Twitter will be, by far, the most prominent deal for Noto, a West Point graduate with the highest grade among the academy's mechanical engineers, and a major coup for Goldman Sachs. Indeed, Twitter could have went with Morgan Stanley and its more high-profile chief technology banker Michael Grimes, who masterminded the Facebook IPO, as its chief underwriter. But, underscoring just how big of a black eye the social network's botched initial first days of trading were for both Morgan Stanley and Grimes, Twitter decided to go with Noto even though he is based in New York and not in Silicon Valley (though his Twitter account is, of course, littered with references to flights in and out of San Francisco, along with tweets about Army football and Penn's women lacrosse, where his daughter Marisa is on the team).

"For good reason, he is a trusted advisor to many of the technology industry's thought leaders and executive teams," said Zillow CEO Spencer Rascoff, who has known Noto since the late 1990s. "Anthony is the rare investment banker who has sat in all three chairs [analyst, CFO, banker], which gives him unique credibility and a well-rounded perspective that is very helpful to his clients and differentiates him from most other investment bankers."

Representatives for Goldman Sachs declined to comment.

Early in his career, however, Noto wasn't exactly viewed so pristinely.
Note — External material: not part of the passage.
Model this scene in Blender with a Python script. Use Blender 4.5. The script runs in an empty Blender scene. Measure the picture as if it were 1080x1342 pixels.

Noto first gained prominence as one of the more optimistic technology analysts in the late '90s and early '00s. His research featured positive reports for tech bubble ephemera like Webvan and Planet Rx, and he had to live down his enthusiasm for eToys, a Goldman client that went bankrupt two years after the bank took it public.

And he did: Unlike Henry Blodget, Noto was never accused of colluding with bankers to produce positive research to help Goldman Sachs win business from the hottest tech companies. Nor did he pick up a nickname like Mary Meeker's "Queen of the Net."
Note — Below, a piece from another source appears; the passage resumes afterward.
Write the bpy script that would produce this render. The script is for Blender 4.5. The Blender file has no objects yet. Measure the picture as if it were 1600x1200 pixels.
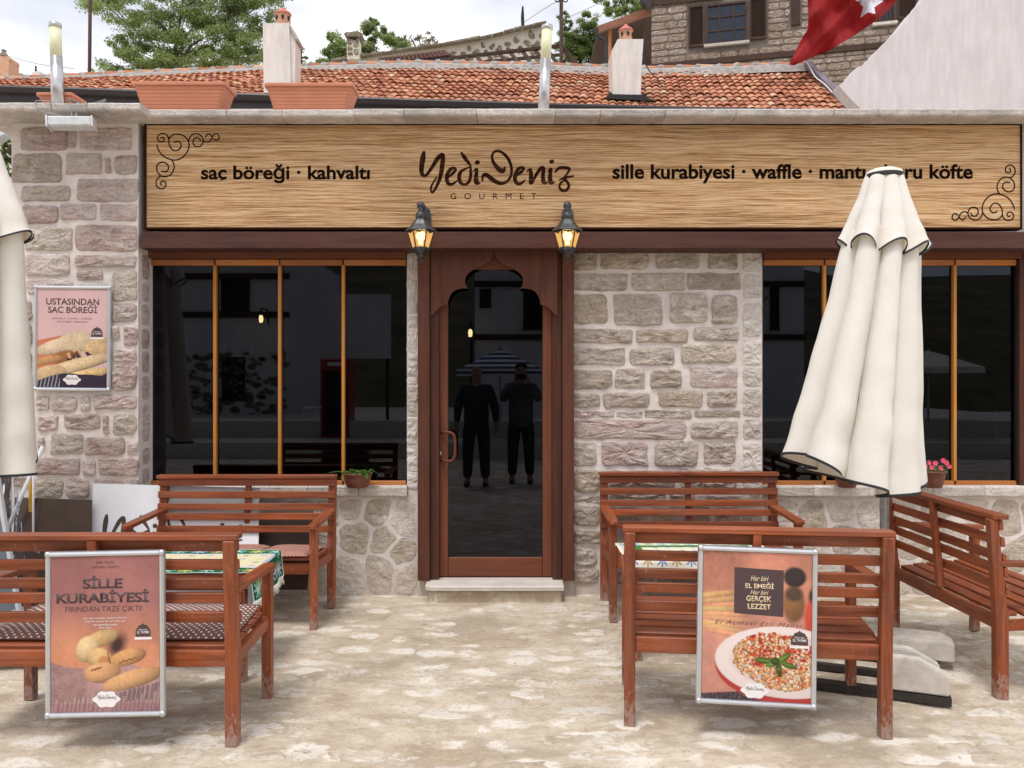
import bpy, bmesh, math, random
import numpy as np
from mathutils import Vector, Matrix, noise
R = math.radians
rnd = random.Random(7)
SC = bpy.context.scene
COL = SC.collection
# ------------------------------------------------------------------ camera, sky, sun, exposure
F, CZ, HY = 1305.0, 1.52, 590.0
cam = bpy.data.cameras.new('camera'); camo = bpy.data.objects.new('camera', cam); COL.objects.link(camo)
camo.location = (0, 0, CZ); camo.rotation_euler = (R(90), 0, 0)
cam.sensor_width = 36; cam.lens = 36*F/1600; cam.shift_y = -10/1600
cam.clip_start = .02; cam.clip_end = 900
SC.camera = camo
SUN_EL, SUN_AZ = R(66), R(200)          # azimuth of the sun measured from +Y clockwise
w = bpy.data.worlds.new('World'); SC.world = w; w.use_nodes = True
nt = w.node_tree; nt.nodes.clear()
wo = nt.nodes.new('ShaderNodeOutputWorld'); bg = nt.nodes.new('ShaderNodeBackground')
sky = nt.nodes.new('ShaderNodeTexSky'); sky.sky_type = 'NISHITA'; sky.sun_disc = False
sky.sun_elevation = SUN_EL; sky.sun_rotation = SUN_AZ; sky.air_density = 1.0; sky.dust_density = 2.0
tc = nt.nodes.new('ShaderNodeTexCoord'); mp = nt.nodes.new('ShaderNodeMapping'); mp.inputs['Scale'].default_value = (1.6, 1.6, 4.0)
ns = nt.nodes.new('ShaderNodeTexNoise'); ns.inputs['Scale'].default_value = 2.0; ns.inputs['Detail'].default_value = 6
cr = nt.nodes.new('ShaderNodeValToRGB'); cr.color_ramp.elements[0].position = .3; cr.color_ramp.elements[0].color = (.34, .34, .34, 1)
cr.color_ramp.elements[1].position = .62; cr.color_ramp.elements[1].color = (1, 1, 1, 1)
mx = nt.nodes.new('ShaderNodeMix'); mx.data_type = 'RGBA'; mx.inputs[7].default_value = (10.3, 10.15, 10.35, 1)
nt.links.new(tc.outputs['Generated'], mp.inputs[0]); nt.links.new(mp.outputs[0], ns.inputs['Vector'])
nt.links.new(ns.outputs['Fac'], cr.inputs[0]); nt.links.new(cr.outputs[0], mx.inputs[0])
nt.links.new(sky.outputs[0], mx.inputs[6]); nt.links.new(mx.outputs[2], bg.inputs[0])
bg.inputs[1].default_value = .1
nt.links.new(bg.outputs[0], wo.inputs[0])
sl = bpy.data.lights.new('sun', 'SUN'); sl.energy = 1.5; sl.angle = R(16); sl.color = (1, .945, .90)
so = bpy.data.objects.new('sun', sl); COL.objects.link(so)
sd = Vector((math.sin(SUN_AZ)*math.cos(SUN_EL), math.cos(SUN_AZ)*math.cos(SUN_EL), math.sin(SUN_EL)))
so.rotation_euler = sd.to_track_quat('Z', 'Y').to_euler(); so.location = (0, -10, 30)
SC.view_settings.view_transform = 'Standard'; SC.view_settings.look = 'None'
SC.view_settings.exposure = .43; SC.view_settings.gamma = 1; SC.view_settings.use_curve_mapping = False

# ------------------------------------------------------------------ helpers
def P(px, py, Y):
    return Vector(((px-800)/F*Y, Y, CZ+(HY-py)/F*Y))
def XZ(px, py, Y):
    v = P(px, py, Y); return v.x, v.z
def PP(px, py, A, B):
    """point where the view ray meets the vertical plane through A and B"""
    d = Vector(((px-800)/F, 1, (HY-py)/F)); o = Vector((0, 0, CZ))
    n = Vector((B.y-A.y, A.x-B.x, 0))
    t = n.dot(A-o)/n.dot(d)
    return o+d*t
def tag(o, label=None, cat=None, group=None, kind=None):
    if label: o['label'] = label
    if cat: o['category'] = cat
    if group: o['group'] = group
    if kind: o['kind'] = kind
    return o
def empty(name, loc, label=None, cat=None, group=None, rz=0):
    o = bpy.data.objects.new(name, None); COL.objects.link(o); o.location = loc; o.rotation_euler = (0, 0, rz)
    o.empty_display_size = .1
    return tag(o, label, cat, group)
def obj(name, bm, m=None, parent=None, smooth=False, org=None):
    """link a bmesh as one object; org = world origin of the parent when the mesh is in world space"""
    if isinstance(bm, bmesh.types.BMesh):
        me = bpy.data.meshes.new(name)
        if org is not None: bmesh.ops.translate(bm, verts=bm.verts, vec=-Vector(org))
        bm.to_mesh(me); bm.free()
    else: me = bm
    if smooth:
        me.shade_smooth()
    if m: 
        me.materials.clear(); me.materials.append(m)
    o = bpy.data.objects.new(name, me); COL.objects.link(o)
    if parent: o.parent = parent
    return o
def copy_tree(o, parent=None, **kw):
    c = o.copy(); COL.objects.link(c); c.parent = parent
    for ch in list(KIDS.get(o.name, [])) or [x for x in o.children]:
        copy_tree(ch, c)
    return c
KIDS = {}
def box(bm, c, s, bev=0, rot=None, seg=1):
    M = Matrix.Translation(c) @ (rot if rot else Matrix()) @ Matrix.Diagonal((s[0], s[1], s[2], 1))
    r = bmesh.ops.create_cube(bm, size=1, matrix=M)
    if bev:
        es = list({e for v in r['verts'] for e in v.link_edges})
        bmesh.ops.bevel(bm, geom=es, offset=bev, segments=seg, affect='EDGES', profile=.6)
def BX(x0, x1, y0, y1, z0, z1, bev=0):
    bm = bmesh.new(); box(bm, ((x0+x1)/2, (y0+y1)/2, (z0+z1)/2), (abs(x1-x0), abs(y1-y0), abs(z1-z0)), bev); return bm
def bxa(bm, x0, x1, y0, y1, z0, z1, bev=0):
    box(bm, ((x0+x1)/2, (y0+y1)/2, (z0+z1)/2), (abs(x1-x0), abs(y1-y0), abs(z1-z0)), bev)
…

Instead, he managed to ascend through Goldman's ranks as an internet analyst, even making partner in 2004, just five years after he joined the firm. During that time, Noto sharpened his stock-picking skills to the point where he was a regular atop Institutional Investor's list of the best analysts.

Contrary to his earlier glowing tech company research, Noto even became one of the few major brokerage analysts to gain national attention for his pessimistic take on the stock of a Goldman banking client. Baidu, the Chinese search company, went public in August 2005 with Goldman as its lead banker and jumped more than 350% on its first day. Six weeks later, when the stock was at $113.59 (it opened trading on its IPO day at $27), Noto issued a report telling clients to sell the stock, saying it was worth somewhere between $27 and $45. The stock dropped almost 30% that day.
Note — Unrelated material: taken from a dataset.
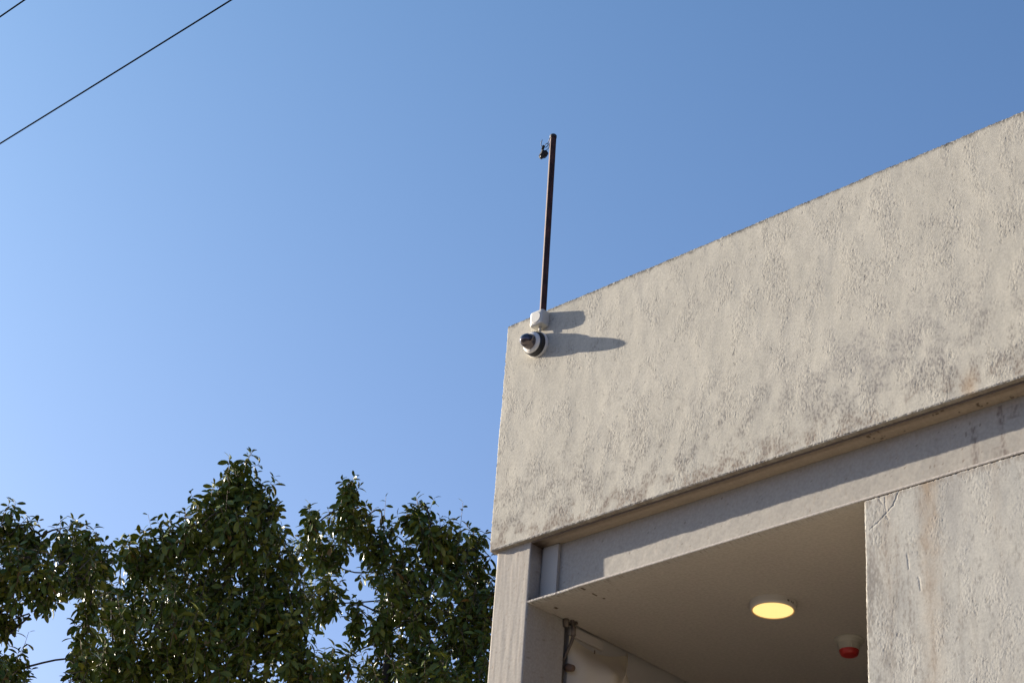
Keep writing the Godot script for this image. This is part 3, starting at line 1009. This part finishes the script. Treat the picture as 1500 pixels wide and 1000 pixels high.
func _ready() -> void:
	# camera
	var cam := Camera3D.new()
	cam.name = "camera"
	cam.position = Vector3(6.559, 1.6, 6.551)
	cam.rotation_degrees = Vector3(30.759, 44.845, 4.633)
	cam.fov = 19.278
	cam.near = 0.1
	cam.far = 1500.0
	add_child(cam)
	cam.current = true
	# sky, sun, exposure
	var to_sun := Vector3(-4.6, 1.41, 1.0).normalized()
	var env := Environment.new()
	env.background_mode = Environment.BG_SKY
	var sky := Sky.new()
	var pano := PanoramaSkyMaterial.new()
	pano.panorama = ImageTexture.create_from_image(sky_image(to_sun))
	sky.sky_material = pano
	env.sky = sky
	env.tonemap_mode = Environment.TONE_MAPPER_LINEAR
	env.tonemap_exposure = EXPOSURE
	env.sdfgi_enabled = true
	env.ssao_enabled = true
	env.ssil_enabled = true
	var we := WorldEnvironment.new()
	we.name = "world_environment"
	we.environment = env
	add_child(we)
	var sun := DirectionalLight3D.new()
	sun.name = "sun"
	sun.light_energy = 1.6
	sun.light_color = Color(1.0, 0.95, 0.88)
	sun.light_angular_distance = 0.5
	sun.shadow_enabled = true
	sun.basis = Basis.looking_at(-to_sun, Vector3.UP)
	add_child(sun)

	n_low = noise(3.0, 3, 11)
	n_mid = noise(7.0, 3, 23)
	n_fine = noise(76.0, 2, 37)
	n_warp = noise(11.0, 2, 51)
	n_groove = noise(62.0, 1, 67)
	n_mott = noise(9.0, 5, 83)
	n_spk = noise(75.0, 2, 97)
	var tint := ImageTexture.create_from_image(grain_image(512, 0.03, 5, 5, 0.90, 1.0))
	var bi := noise(0.055, 4, 9).get_seamless_image(1024, 1024)
	bi.convert(Image.FORMAT_RGBA8)
	bi.bump_map_to_normal_map(6.0)
	var bump := ImageTexture.create_from_image(bi)

	# ground: dark asphalt street, pale pavement with a kerb along the building
	var gm := flat_mat(0.085, 0.082, 0.078, 0.95)
	gm.albedo_texture = tint
	gm.uv1_triplanar = true
	gm.uv1_scale = Vector3.ONE * 0.4
	var st := begin()
	quad(st, Vector3(-600, 0, -600), Vector3(600, 0, -600), Vector3(600, 0, 600), Vector3(-600, 0, 600), Vector3.UP)
	var g := part("ground", done(st), gm, self)
	g.set_meta("kind", "structure")
	tag(g, "dark asphalt ground in front of the building", "ground")
	var pv := part("pavement", box_mesh(Vector3(-40, -0.1, -0.02), Vector3(40, 0.12, 4.6), 0.01), flat_mat(0.42, 0.38, 0.315, 0.95), self)
	pv.set_meta("kind", "structure")
	tag(pv, "pale concrete pavement along the foot of the building", "pavement")

	build_building(tint, bump)
	build_fittings()

	for k in 5:
		leaf_meshes.append(leaf_mesh([0.22, 0.32, 0.12, 0.40, 0.28][k], [0.20, 0.185, 0.21, 0.19, 0.175][k]))
	for c in leaf_tones:
		leaf_mats.append(leaf_material(c, false))
	var eye := cam.position
	make_tree("evergreen_tree", "tallest dark evergreen tree, its pointed top in the middle of the grove", Vector3(-8.45, 0, -4.5), [
		[-8.16,10.59,-4.52,0.21,0.28], [-7.92,10.32,-4.67,0.21,0.24], [-8.37,10.27,-4.42,0.26,0.26], [-8.07,10.01,-4.54,0.48,0.41], [-8.32,9.79,-4.10,0.31,0.29], [-8.71,9.69,-3.95,0.31,0.25], [-8.65,9.64,-4.66,0.70,0.49], [-8.19,9.93,-5.12,0.31,0.38], [-9.00,9.22,-3.98,0.31,0.38], [-8.36,8.84,-4.23,0.74,0.47], [-8.11,9.10,-4.92,0.48,0.55], [-8.71,8.52,-3.79,0.37,0.33], [-7.70,9.25,-5.03,0.24,0.41], [-8.77,9.49,-3.50,0.14,0.19], [-7.62,8.72,-5.18,0.27,0.34], [-8.54,8.37,-4.81,1.02,0.55],
		[-8.84,9.60,-3.26,0.16,0.20], [-8.77,9.33,-3.38,0.20,0.22], [-8.3,7.3,-4.4,1.3,0.8,0.35], [-8.7,6.0,-4.6,1.4,0.9,0.3], [-8.2,4.7,-4.3,1.1,0.8,0.3]], eye, 101)
	make_tree("evergreen_tree", "dark evergreen tree partly cut off by the left edge of the picture", Vector3(-7.35, 0, -1.70), [
		[-7.49,8.71,-1.64,0.23,0.20], [-7.35,8.63,-1.85,0.18,0.17], [-7.22,8.72,-2.07,0.11,0.20], [-7.09,8.16,-1.58,0.28,0.25], [-7.03,8.17,-1.82,0.22,0.24], [-7.04,8.39,-2.14,0.19,0.25], [-7.35,7.91,-1.76,0.16,0.18], [-7.36,7.45,-1.88,0.26,0.19], [-7.08,8.04,-2.36,0.13,0.33], [-6.69,7.44,-2.13,0.12,0.23], [-7.54,8.41,-1.29,0.30,0.30], [-7.51,7.83,-1.41,0.41,0.35], [-7.35,7.23,-1.52,0.46,0.34],
		[-7.76,8.00,-0.71,0.57,0.57,0.5], [-7.51,6.36,-1.53,0.90,0.57,0.35], [-7.35,5.29,-1.69,0.98,0.66,0.3], [-7.43,4.22,-1.61,0.82,0.66,0.3]], eye, 202, 0.86)
	make_tree("evergreen_tree", "dark leafy evergreen tree standing right behind the pillar end of the building", Vector3(-8.05, 0, -6.75), [
		[-8.35,11.15,-6.13,0.15,0.19], [-8.46,10.93,-6.32,0.27,0.24], [-8.53,10.72,-5.82,0.13,0.19], [-8.89,10.69,-6.31,0.31,0.27], [-8.46,10.83,-6.75,0.28,0.27], [-8.06,11.08,-6.85,0.21,0.21], [-7.79,10.84,-6.89,0.28,0.24], [-8.34,10.57,-6.93,0.41,0.27], [-7.77,10.68,-7.18,0.33,0.30], [-7.78,10.97,-7.49,0.20,0.17], [-7.69,10.53,-7.55,0.21,0.34], [-7.91,10.16,-6.97,0.55,0.35], [-7.50,9.92,-7.31,0.33,0.40], [-7.82,9.60,-7.16,0.55,0.40], [-8.58,10.01,-6.13,0.29,0.26], [-8.01,9.79,-6.51,0.16,0.29], [-8.27,9.76,-6.37,0.12,0.22], [-8.31,9.41,-6.86,0.28,0.33], [-7.23,9.22,-7.21,0.32,0.39], [-7.61,8.91,-6.83,0.71,0.39], [-8.56,9.30,-6.37,0.28,0.28], [-7.13,10.04,-7.54,0.29,0.58],
		[-8.0,7.9,-6.8,1.2,0.8,0.35], [-8.2,6.4,-6.6,1.4,0.9,0.3], [-7.9,5.0,-6.9,1.1,0.8,0.3]], eye, 303)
Not long after, Noto gained a reputation as something of a web wiseman, widely respected in the technology community. Zillow's Rascoff said he pitched Noto on the original idea for the company "just to get his early input on our strategy and product offering" before its 2006 launch.

Despite his gaining stature, Noto in 2008 decided to leave Goldman — but not for a startup, venture capital firm, or large technology company like many tech analysts before him. Instead, he went to the NFL, where he was the League's chief financial officer. (Noto himself was an academic all-American linebacker at West Point.)

Two years later, in advance of a possible NFL lockout, Noto returned to Goldman, a rare move at a firm where partners tend to advance and then leave for greener pastures and more senior positions elsewhere. Except when he came back, he wasn't an analyst, but a dealmaker. As the co-head of global technology, media, and telecom banking, Noto quickly invigorated a Goldman team that tended to lose out on big deals to valley stalwart Morgan Stanley.